ひと夏越えて成長したもの。

3歳牝馬三冠の最終戦秋華賞で3番人気のメイショウマンボが、直線で人気馬同士の競り合いを制し、堂々の二冠を達成した。

全くの人気薄で、勝ったこと自体が驚きだったオークスに比べれば、今回は人気の一角、しかも、器用な馬が有利な傾向がある京都内回り2000m、ということもあって*1、そこまでの驚きはない。

だが、同世代の中でそこまでずば抜けた存在ではなく、オークス後の初戦となったローズSでも「4番人気で4着」という、あまりに平凡な存在感しか示していなかった*2この馬が、「二冠馬」になってしまったところに、今年の3歳牝馬戦線の不思議がある*3

で、メイショウマンボの鞍上は、オークスと同じく武幸四郎騎手。
“勝っちゃいました・・・”という雰囲気が全開だった春と比べれば、

「今日は晴れていてきれいな芝だったんで、正直、自信ありました」*4

「とにかく自信持って乗れました」「落ち着いて乗れました」

と繰り返す口調は、とても力強かったし、

「(オーナーへの恩返しが)まだ足りない」

と言い切った口調には、今後に向けた強い意志も感じられた。

2位・スマートレイアーに騎乗した兄・武豊騎手を従えての今季G1、2勝目。
5年ぶりの重賞勝利、7年ぶりのG1勝利、そして同一年の複数G1勝利はもちろん初めて、という大きな当たり年となっているにもかかわらず、今年の勝利数は、秋華賞を勝った時点で、まだ「17」というささやかな数字に過ぎない*5

でも、ネットニュースで流れた幸四郎騎手のコメントの中の、

「人間もひと夏越して成長したかな」

というフレーズが*6、ちょうど同じような、微妙な年代を通り過ぎてきた者としては、すごく響いて聞こえるのであって、こうなるとやはり応援せずにはいられない。
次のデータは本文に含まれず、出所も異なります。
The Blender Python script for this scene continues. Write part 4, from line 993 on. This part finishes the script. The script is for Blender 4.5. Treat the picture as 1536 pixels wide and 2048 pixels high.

兄・武豊騎手が久々の復活を遂げつつあり、“タケ”の名が途切れることがなかった時代の競馬にどっぷりつかっていた人間にとっては、嬉しい状況になりつつある昨今だけに、幸四郎も今度は別の馬でもう一丁・・・と思わずにはいられないのである。

*1:1番人気のデニムアンドルビーは追い込み一辺倒の極端な脚質で、秋華賞には一番向かないタイプの馬だった。この日の位置取りはそんなに悪くなかったように見えたが、いつもより前で競馬をさせたぶん、最後は末脚が鈍って結局4着と残念な結果になった。

*2:残り3ハロンの伸びだけはきっちり示していたことで、本番でのそこそこの人気につながったのだと思うが・・・。

*3:13番人気で天皇賞・春を制覇して世をあっと言わせた父親の血が遺伝した、と言われればそれまでなのだが。

*4:前走は重馬場で4着。

*5:オークスで久々にG1を勝ってからの約5か月で積み重ねた勝ち星は僅かに7つだけ。かくも中堅騎手にとっての現実は厳しい。